■ WHAT YOU WILL DO
Copy exactly the lines from the start of the material through the line with "COL = scene.collection". Pictures stay out of the copy.

■ DATA SECTION

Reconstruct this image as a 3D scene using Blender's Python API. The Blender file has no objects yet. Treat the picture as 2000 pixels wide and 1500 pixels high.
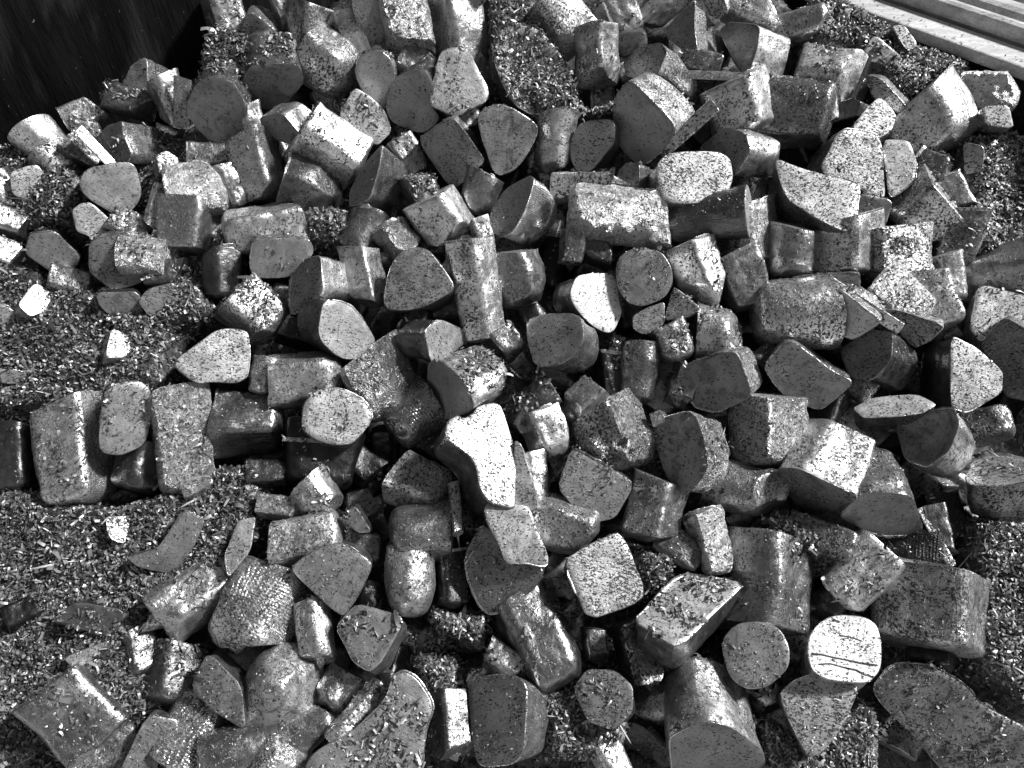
import bpy, math, random
import numpy as np
from mathutils import Vector, Matrix, noise
from mathutils.bvhtree import BVHTree

random.seed(7)
R = math.radians
scene = bpy.context.scene
COL = scene.collection

# ---------------------------------------------------------------- camera
PITCH = R(47)
CAM = Vector((0, 0, 1.5))
FPX = 1500.0                      # focal length in pixels of a 2000 px wide frame
cd = bpy.data.cameras.new('camera'); cd.sensor_width = 36; cd.lens = 36 * FPX / 2000
cd.clip_start = 0.02; cd.clip_end = 200
cam = bpy.data.objects.new('camera', cd); COL.objects.link(cam)
cam.location = CAM; cam.rotation_euler = (R(90) - PITCH, 0, 0)
cd.dof.use_dof = False
scene.camera = cam

# ---------------------------------------------------------------- sky and sun
SUN = Vector((0.70, 0.17, 0.69)).normalized()      # towards the sun
elev = math.asin(SUN.z); azim = math.atan2(SUN.x, SUN.y)
w = bpy.data.worlds.new('World'); scene.world = w; w.use_nodes = True
nt = w.node_tree; bg = nt.nodes['Background']
sky = nt.nodes.new('ShaderNodeTexSky'); sky.sky_type = 'NISHITA'; sky.sun_disc = False
sky.sun_elevation = elev; sky.sun_rotation = azim
bw = nt.nodes.new('ShaderNodeRGBToBW')             # the photograph is black and white
nt.links.new(sky.outputs[0], bw.inputs[0]); nt.links.new(bw.outputs[0], bg.inputs[0])
bg.inputs[1].default_value = 0.065
sl = bpy.data.lights.new('sun', 'SUN'); sl.energy = 5.0; sl.angle = R(7); sl.color = (1, 1, 1)
so = bpy.data.objects.new('sun', sl); COL.objects.link(so)
so.rotation_euler = SUN.to_track_quat('Z', 'Y').to_euler(); so.location = (3, 0, 6)
vs = scene.view_settings
vs.view_transform = 'Standard'; vs.look = 'None'; vs.exposure = 0.2; vs.gamma = 1.0; vs.use_curve_mapping = False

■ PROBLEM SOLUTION
Reconstruct this image as a 3D scene using Blender's Python API. The Blender file has no objects yet. Treat the picture as 2000 pixels wide and 1500 pixels high.
import bpy, math, random
import numpy as np
from mathutils import Vector, Matrix, noise
from mathutils.bvhtree import BVHTree

random.seed(7)
R = math.radians
scene = bpy.context.scene
COL = scene.collection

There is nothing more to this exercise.